Entries from a dataset:

☆ ☆ ☆ ☆ ☆

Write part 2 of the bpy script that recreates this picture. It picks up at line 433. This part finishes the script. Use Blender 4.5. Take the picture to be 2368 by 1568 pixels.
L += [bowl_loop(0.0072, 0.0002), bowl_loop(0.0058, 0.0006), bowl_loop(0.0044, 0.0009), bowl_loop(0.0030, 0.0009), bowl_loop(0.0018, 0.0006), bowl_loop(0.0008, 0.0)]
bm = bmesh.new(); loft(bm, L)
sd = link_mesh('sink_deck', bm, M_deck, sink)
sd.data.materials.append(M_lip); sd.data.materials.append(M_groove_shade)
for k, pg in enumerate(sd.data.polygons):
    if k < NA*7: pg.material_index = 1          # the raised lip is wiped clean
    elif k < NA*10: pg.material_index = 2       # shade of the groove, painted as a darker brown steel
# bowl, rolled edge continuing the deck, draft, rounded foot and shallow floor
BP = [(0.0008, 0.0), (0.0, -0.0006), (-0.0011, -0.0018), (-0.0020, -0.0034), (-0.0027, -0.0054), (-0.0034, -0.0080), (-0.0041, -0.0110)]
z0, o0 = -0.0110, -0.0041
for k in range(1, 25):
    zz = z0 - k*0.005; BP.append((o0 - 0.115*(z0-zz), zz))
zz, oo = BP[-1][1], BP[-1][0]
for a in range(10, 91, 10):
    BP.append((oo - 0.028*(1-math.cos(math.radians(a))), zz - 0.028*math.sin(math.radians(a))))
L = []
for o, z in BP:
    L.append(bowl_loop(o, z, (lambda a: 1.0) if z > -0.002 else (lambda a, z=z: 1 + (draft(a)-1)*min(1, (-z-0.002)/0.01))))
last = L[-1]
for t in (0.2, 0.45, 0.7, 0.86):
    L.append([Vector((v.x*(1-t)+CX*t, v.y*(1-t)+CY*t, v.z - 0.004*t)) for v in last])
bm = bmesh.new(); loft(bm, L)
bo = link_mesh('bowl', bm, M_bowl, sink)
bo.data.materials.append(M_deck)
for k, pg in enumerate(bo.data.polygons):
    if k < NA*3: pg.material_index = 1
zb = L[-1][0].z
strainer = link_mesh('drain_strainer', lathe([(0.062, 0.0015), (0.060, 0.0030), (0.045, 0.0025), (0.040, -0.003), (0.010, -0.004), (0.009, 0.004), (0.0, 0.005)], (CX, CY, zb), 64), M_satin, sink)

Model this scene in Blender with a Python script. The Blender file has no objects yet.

☆ ☆ ☆ ☆ ☆

**Exercise aim:**
Collect every line from the records above that contains the word "script".

**Solution to the problem:**
Write part 2 of the bpy script that recreates this picture. It picks up at line 433. This part finishes the script. Use Blender 4.5. Take the picture to be 2368 by 1568 pixels.
Model this scene in Blender with a Python script. The Blender file has no objects yet.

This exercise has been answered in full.